INFORMATION SHOWN =
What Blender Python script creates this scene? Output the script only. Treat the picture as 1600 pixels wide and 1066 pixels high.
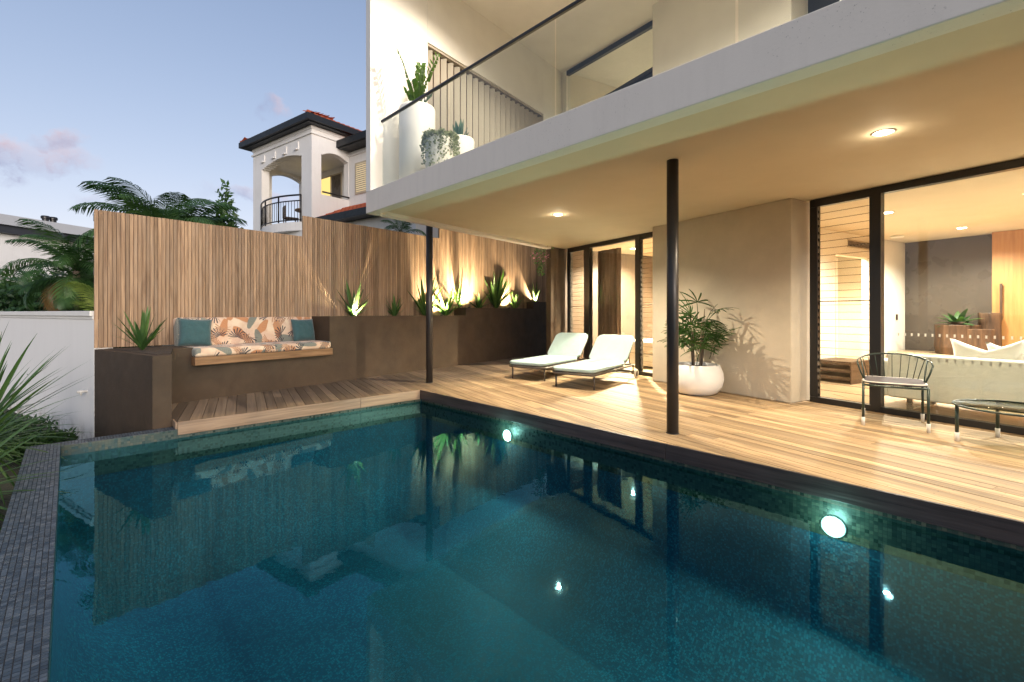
import bpy, bmesh, math, random
from mathutils import Vector, Matrix
random.seed(11)
R = math.radians
for o in list(bpy.data.objects):
    bpy.data.objects.remove(o, do_unlink=True)
scene = bpy.context.scene
COL = scene.collection

# ------------------------------------------------------------------ camera
cam = bpy.data.cameras.new('camera')
cam.sensor_width = 36.0
cam.lens = 726.0 / 1600.0 * 36.0
cam.shift_y = -0.0275
cam.clip_start = 0.02
cam.clip_end = 2000
camo = bpy.data.objects.new('camera', cam)
camo.location = (0, 0, 1.2)
camo.rotation_euler = (R(90), 0, 0)
COL.objects.link(camo)
scene.camera = camo

# ------------------------------------------------------------------ exposure, sampling
scene.view_settings.view_transform = 'Standard'
scene.view_settings.look = 'None'
scene.view_settings.exposure = 0.4
scene.view_settings.gamma = 1.0
scene.view_settings.use_curve_mapping = False
scene.render.engine = 'CYCLES'
cy = scene.cycles
cy.use_denoising = True
cy.max_bounces = 9
cy.diffuse_bounces = 4
cy.glossy_bounces = 4
cy.transmission_bounces = 6
cy.transparent_max_bounces = 40
cy.sample_clamp_indirect = 6.0
cy.caustics_reflective = False
cy.caustics_refractive = False
cy.blur_glossy = 0.5

# ------------------------------------------------------------------ node helper
class NT:
    def __init__(s, nt):
        s.t = nt
    def n(s, typ, **kw):
        nd = s.t.nodes.new(typ)
        for k, v in kw.items():
            setattr(nd, k, v)
        return nd
    def set(s, sock, v):
        if isinstance(v, bpy.types.NodeSocket):
            s.t.links.new(v, sock)
        elif v is not None:
            if hasattr(sock, 'default_value'):
                dv = sock.default_value
                if hasattr(dv, '__len__') and not hasattr(v, '__len__'):
                    sock.default_value = [v] * len(dv)
                elif hasattr(dv, '__len__') and len(dv) == 4 and len(v) == 3:
                    sock.default_value = (*v, 1)
                else:
                    sock.default_value = v
    def m(s, op, a, b=None, c=None, clamp=False):
        nd = s.n('ShaderNodeMath', operation=op, use_clamp=clamp)
        s.set(nd.inputs[0], a)
        s.set(nd.inputs[1], b)
        s.set(nd.inputs[2], c)
        return nd.outputs[0]
    def vm(s, op, a, b=None, c=None, out=0):
        nd = s.n('ShaderNodeVectorMath', operation=op)
        s.set(nd.inputs[0], a)
        s.set(nd.inputs[1], b)
        if op == 'SCALE':
            s.set(nd.inputs[3], c)
        elif c is not None:
            s.set(nd.inputs[2], c)
        return nd.outputs['Value'] if op in ('LENGTH', 'DOT_PRODUCT', 'DISTANCE') else nd.outputs[0]
    def mix(s, f, a, b, blend='MIX'):
        nd = s.n('ShaderNodeMix', data_type='RGBA', blend_type=blend)
        s.set(nd.inputs[0], f)
        s.set(nd.inputs[6], a)
        s.set(nd.inputs[7], b)
        return nd.outputs[2]
    def noise(s, vec, scale, detail=4, rough=0.55, out=0, dist=0.0):
        nd = s.n('ShaderNodeTexNoise')
        s.set(nd.inputs['Vector'], vec)
        nd.inputs['Scale'].default_value = scale
        nd.inputs['Detail'].default_value = detail
        nd.inputs['Roughness'].default_value = rough
        nd.inputs['Distortion'].default_value = dist
        return nd.outputs[out]
    def ramp(s, f, stops):
        nd = s.n('ShaderNodeValToRGB')
        el = nd.color_ramp.elements
        while len(el) < len(stops):
            el.new(0.5)
        for e, (p, c) in zip(el, stops):
            e.position = p
            e.color = (*c, 1) if hasattr(c, '__len__') else (c, c, c, 1)
        s.set(nd.inputs[0], f)
        return nd.outputs[0]
    def mrange(s, v, a, b, c=0.0, d=1.0, smooth=False):
        nd = s.n('ShaderNodeMapRange')
        if smooth:
            nd.interpolation_type = 'SMOOTHSTEP'
        s.set(nd.inputs[0], v)
        for i, x in enumerate((a, b, c, d)):
            nd.inputs[i + 1].default_value = x
        return nd.outputs[0]
    def bump(s, h, strength=0.3, dist=0.01):
        nd = s.n('ShaderNodeBump')
        nd.inputs['Strength'].default_value = strength
        nd.inputs['Distance'].default_value = dist
        s.set(nd.inputs['Height'], h)
        return nd.outputs[0]

# ------------------------------------------------------------------ world (dusk sky with a few pink clouds)
SUN_EL, SUN_AZ = R(11.0), R(150)      # afterglow low behind the camera, to its right
world = bpy.data.worlds.new('World')
scene.world = world
world.use_nodes = True
w = NT(world.node_tree)
for nd in list(world.node_tree.nodes):
    world.node_tree.nodes.remove(nd)
sky = w.n('ShaderNodeTexSky', sky_type='NISHITA')
sky.sun_disc = False
sky.sun_elevation = SUN_EL
sky.sun_rotation = SUN_AZ
sky.altitude = 50
sky.air_density = 1.0
sky.dust_density = 0.3
sky.ozone_density = 1.0
tc = w.n('ShaderNodeTexCoord').outputs['Generated']
nv = w.vm('SUBTRACT', w.noise(tc, 8.0, 6, 0.62, out=1), (0.5, 0.5, 0.5))
warp = w.vm('ADD', tc, w.vm('SCALE', nv, c=0.13))
tex = w.mrange(w.noise(warp, 17.0, 5, 0.6), 0.36, 0.6, 0.3, 1.0)
CLOUDS = ((-1.06, 1.0, 0.335, .085, .027, .9), (-0.975, 1.0, 0.362, .038, .020, .7), (-.51, 1.0, .43, .028, .016, .5),
          (-.83, 1.0, .235, .07, .014, .25), (-.56, 1.0, .252, .09, .018, .45), (-.34, 1.0, .27, .12, .025, .5))
SKY_STRENGTH = 0.12
raw = w.vm('SCALE', sky.outputs[0], c=SKY_STRENGTH)
den = w.vm('ADD', w.vm('SCALE', raw, c=1.5), (1, 1, 1))            # soft shoulder: the dusk sky is evenly bright
skyc = w.vm('MULTIPLY', w.vm('DIVIDE', raw, den), (1.98, 1.82, 2.07))
for (cx, cyy, cz, sx, sz, amt) in CLOUDS:
    dv = w.vm('MULTIPLY', w.vm('SUBTRACT', warp, tuple(Vector((cx, cyy, cz)).normalized())), (1 / sx, 1 / sx, 1 / sz))
    mk = w.m('MULTIPLY', w.mrange(w.vm('LENGTH', dv), 1.1, 0.4, 0.0, amt, True), tex, clamp=True)
    lit = w.mrange(w.vm('DOT_PRODUCT', dv, (.55, .0, .75)), -.45, .75)      # afterglow catches the upper right of each cloud
    skyc = w.mix(mk, skyc, w.mix(lit, (.235, .225, .36), (.66, .47, .47)))
bg = w.n('ShaderNodeBackground')
w.set(bg.inputs[0], w.vm('SCALE', skyc, c=1 / SKY_STRENGTH))
bg.inputs[1].default_value = SKY_STRENGTH
wo = w.n('ShaderNodeOutputWorld')
world.node_tree.links.new(bg.outputs[0], wo.inputs[0])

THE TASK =
Look through the material above and pick out each line holding the word "scene".

RESPONSE =
What Blender Python script creates this scene? Output the script only. Treat the picture as 1600 pixels wide and 1066 pixels high.
scene = bpy.context.scene
COL = scene.collection
scene.camera = camo
scene.view_settings.view_transform = 'Standard'
scene.view_settings.look = 'None'
scene.view_settings.exposure = 0.4
scene.view_settings.gamma = 1.0
scene.view_settings.use_curve_mapping = False
scene.render.engine = 'CYCLES'
cy = scene.cycles
scene.world = world